▶ [COLLECTED DATA]:

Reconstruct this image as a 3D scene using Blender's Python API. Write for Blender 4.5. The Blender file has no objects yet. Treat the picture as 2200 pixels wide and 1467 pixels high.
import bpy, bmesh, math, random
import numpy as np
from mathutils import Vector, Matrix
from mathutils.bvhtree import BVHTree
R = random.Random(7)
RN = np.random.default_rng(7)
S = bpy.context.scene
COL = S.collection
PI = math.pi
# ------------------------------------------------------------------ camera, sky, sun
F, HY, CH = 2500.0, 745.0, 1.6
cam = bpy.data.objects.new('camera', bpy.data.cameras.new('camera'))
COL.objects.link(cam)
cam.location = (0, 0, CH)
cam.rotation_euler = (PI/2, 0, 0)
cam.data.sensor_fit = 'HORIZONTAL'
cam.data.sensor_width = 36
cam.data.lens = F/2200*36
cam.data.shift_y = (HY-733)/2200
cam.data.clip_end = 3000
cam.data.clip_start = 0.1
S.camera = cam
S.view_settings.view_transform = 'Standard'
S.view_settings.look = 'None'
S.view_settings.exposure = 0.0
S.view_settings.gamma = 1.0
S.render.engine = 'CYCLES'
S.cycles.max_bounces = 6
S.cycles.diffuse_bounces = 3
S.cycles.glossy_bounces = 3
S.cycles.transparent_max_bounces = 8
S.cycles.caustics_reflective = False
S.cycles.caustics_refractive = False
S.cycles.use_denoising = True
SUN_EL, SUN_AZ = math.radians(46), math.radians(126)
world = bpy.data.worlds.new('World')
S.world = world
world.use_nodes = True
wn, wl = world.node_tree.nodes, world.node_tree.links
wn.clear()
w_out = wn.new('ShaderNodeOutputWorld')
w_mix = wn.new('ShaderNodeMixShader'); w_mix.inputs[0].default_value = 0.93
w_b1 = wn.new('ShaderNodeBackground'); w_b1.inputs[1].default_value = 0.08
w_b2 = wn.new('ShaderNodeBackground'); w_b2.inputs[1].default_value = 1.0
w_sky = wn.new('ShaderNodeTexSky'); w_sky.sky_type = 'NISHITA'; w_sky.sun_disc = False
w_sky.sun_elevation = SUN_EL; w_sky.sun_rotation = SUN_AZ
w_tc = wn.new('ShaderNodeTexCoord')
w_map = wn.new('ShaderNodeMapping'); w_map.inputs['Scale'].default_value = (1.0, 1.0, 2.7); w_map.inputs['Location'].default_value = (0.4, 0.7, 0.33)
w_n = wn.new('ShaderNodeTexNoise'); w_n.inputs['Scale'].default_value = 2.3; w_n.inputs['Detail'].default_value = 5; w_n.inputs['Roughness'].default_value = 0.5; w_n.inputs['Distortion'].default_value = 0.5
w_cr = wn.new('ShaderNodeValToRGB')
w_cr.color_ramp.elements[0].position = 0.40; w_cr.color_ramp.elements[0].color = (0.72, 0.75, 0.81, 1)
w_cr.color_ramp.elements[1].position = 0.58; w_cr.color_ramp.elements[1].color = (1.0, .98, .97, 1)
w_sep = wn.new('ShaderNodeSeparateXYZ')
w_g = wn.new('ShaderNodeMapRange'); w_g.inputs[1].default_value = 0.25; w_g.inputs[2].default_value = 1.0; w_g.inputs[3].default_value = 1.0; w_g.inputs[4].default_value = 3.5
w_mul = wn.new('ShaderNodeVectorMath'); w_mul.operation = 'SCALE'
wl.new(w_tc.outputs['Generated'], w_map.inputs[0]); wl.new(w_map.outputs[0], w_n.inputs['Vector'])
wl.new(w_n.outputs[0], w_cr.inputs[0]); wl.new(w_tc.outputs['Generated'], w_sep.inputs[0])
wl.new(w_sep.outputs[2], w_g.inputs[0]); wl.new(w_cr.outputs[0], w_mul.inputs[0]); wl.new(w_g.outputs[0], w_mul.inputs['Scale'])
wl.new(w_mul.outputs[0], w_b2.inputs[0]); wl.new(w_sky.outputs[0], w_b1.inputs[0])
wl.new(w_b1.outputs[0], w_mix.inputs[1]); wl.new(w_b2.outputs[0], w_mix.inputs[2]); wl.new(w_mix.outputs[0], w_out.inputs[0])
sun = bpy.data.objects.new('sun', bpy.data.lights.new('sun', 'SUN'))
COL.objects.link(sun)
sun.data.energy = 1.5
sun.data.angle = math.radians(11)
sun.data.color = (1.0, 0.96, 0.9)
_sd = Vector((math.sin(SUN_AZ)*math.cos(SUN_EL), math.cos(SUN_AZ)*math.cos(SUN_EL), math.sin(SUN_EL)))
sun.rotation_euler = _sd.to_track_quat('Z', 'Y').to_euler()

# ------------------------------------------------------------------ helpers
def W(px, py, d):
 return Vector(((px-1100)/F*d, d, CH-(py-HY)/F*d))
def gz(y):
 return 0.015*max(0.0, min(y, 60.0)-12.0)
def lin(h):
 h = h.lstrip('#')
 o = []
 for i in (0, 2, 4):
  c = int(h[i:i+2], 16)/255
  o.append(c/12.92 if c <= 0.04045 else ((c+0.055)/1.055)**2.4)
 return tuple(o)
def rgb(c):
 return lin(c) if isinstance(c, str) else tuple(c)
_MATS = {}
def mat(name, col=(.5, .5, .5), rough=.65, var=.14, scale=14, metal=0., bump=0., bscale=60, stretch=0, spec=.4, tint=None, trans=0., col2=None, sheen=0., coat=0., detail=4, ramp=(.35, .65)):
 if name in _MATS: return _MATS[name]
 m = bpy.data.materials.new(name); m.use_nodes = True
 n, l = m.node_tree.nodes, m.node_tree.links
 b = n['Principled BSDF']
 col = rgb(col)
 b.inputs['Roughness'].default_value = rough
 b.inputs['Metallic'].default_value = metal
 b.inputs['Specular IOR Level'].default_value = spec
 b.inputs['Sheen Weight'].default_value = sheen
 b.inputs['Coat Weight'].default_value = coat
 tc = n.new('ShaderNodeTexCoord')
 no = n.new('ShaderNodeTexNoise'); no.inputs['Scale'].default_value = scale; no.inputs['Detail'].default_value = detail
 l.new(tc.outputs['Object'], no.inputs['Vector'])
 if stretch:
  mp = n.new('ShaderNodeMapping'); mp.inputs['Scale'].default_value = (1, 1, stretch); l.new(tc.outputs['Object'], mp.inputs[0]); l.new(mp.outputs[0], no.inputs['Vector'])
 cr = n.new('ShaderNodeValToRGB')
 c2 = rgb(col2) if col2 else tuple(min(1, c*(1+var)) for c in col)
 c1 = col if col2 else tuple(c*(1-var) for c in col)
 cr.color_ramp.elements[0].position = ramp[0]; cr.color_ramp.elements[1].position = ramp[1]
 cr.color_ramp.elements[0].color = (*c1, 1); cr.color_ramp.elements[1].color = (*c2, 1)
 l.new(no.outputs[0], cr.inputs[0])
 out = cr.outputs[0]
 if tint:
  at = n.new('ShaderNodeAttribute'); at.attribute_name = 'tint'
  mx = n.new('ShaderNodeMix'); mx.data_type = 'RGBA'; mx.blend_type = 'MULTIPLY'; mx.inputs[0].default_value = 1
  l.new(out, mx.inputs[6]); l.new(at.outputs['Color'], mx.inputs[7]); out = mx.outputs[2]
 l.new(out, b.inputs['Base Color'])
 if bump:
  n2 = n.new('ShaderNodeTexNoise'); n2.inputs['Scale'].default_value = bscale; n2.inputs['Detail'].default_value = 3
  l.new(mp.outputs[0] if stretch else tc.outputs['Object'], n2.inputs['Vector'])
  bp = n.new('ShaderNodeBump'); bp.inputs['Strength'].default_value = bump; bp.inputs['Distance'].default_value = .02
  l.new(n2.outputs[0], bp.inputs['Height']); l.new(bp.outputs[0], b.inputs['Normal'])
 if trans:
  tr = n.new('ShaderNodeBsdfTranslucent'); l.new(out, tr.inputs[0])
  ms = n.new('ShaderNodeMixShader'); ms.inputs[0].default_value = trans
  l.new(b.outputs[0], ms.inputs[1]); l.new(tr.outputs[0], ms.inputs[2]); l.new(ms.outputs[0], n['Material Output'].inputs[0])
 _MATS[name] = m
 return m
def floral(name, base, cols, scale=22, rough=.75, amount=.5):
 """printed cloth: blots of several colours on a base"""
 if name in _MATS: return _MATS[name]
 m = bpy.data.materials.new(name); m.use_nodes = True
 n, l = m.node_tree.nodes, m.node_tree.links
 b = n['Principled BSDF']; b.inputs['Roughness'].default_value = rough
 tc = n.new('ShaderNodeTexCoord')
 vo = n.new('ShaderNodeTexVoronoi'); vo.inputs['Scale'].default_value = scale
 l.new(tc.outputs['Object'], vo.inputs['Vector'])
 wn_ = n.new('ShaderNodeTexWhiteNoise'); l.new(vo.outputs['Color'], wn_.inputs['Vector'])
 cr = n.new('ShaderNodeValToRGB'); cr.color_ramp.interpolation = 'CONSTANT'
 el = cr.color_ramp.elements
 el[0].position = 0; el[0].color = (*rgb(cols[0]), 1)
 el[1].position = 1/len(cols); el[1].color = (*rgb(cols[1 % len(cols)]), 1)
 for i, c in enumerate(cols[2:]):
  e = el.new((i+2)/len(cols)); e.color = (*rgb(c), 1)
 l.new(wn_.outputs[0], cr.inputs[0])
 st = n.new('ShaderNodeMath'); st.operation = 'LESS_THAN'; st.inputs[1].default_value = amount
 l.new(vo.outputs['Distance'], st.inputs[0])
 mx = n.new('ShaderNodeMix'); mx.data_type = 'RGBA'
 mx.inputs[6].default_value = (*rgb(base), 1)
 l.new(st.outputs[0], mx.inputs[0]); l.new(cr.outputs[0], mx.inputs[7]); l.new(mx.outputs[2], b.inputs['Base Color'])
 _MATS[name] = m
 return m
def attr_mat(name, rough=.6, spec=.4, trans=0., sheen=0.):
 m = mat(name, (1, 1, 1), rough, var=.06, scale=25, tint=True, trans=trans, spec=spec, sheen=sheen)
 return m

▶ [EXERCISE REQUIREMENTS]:
Locate all lines in the listing above with the word "scene". Copy them.

▶ [RESPONSE BELOW]:
Reconstruct this image as a 3D scene using Blender's Python API. Write for Blender 4.5. The Blender file has no objects yet. Treat the picture as 2200 pixels wide and 1467 pixels high.
S = bpy.context.scene